Primarily, Cinco De Mayo is a regional holiday celebrated in Mexico, the grandest celebrations in the state of Puebla.

The increasing population of people with Mexican heritage has brought the celebration to the U.S.

Quite a few cities throughout the U.S. hold parades and concerts during the week leading up to May 5th. Cinco de Mayo has become a bigger holiday and it is now being adopted into the holiday calendar of more people every year.

Purple Pig, a bar in Aggievile, will offer drinks specials for the day including $3.25 lime margaritas on the rocks and $3 tequila sunrises.

“This is my seventh Cinco De Mayo down here in Aggieville and each year the celebration gets bigger,” said Keith Eyestone, owner and manager of Purple Pig.

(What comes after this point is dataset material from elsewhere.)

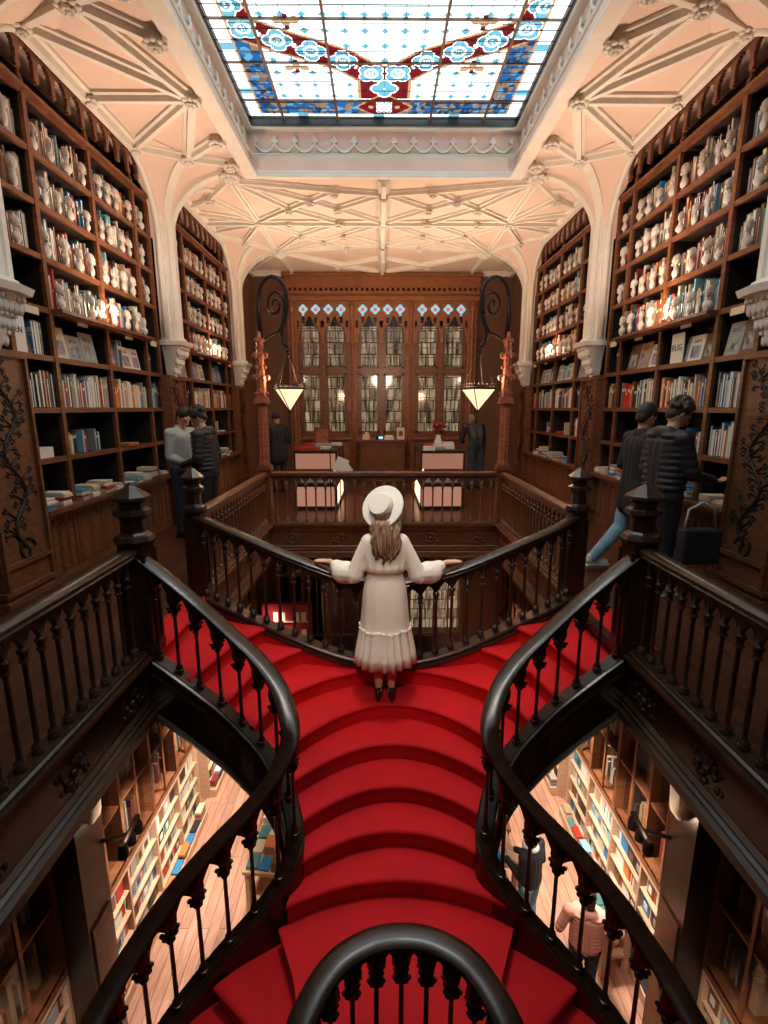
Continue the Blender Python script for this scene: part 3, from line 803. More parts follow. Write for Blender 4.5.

Matt Pray, marketing director for K-State Union Foodservice, said Salsa Rita’s plans to decorate with balloons and multicolored ribbons around the restaurant in celebration of the holiday.

Salsa Rita’s will also be giving out 4 piñatas full of candy to whoever is standing at the registers at certain times of the day.

Members of Salsa Rita’s Facebook page can print off coupons for a small chicken or beef burrito and a drink for $5. The $5 price represents the fifth day of May, Cinco De Mayo.

Pray said the festivities at Salsa Rita’s celebrate the day and make it fun for K-State students.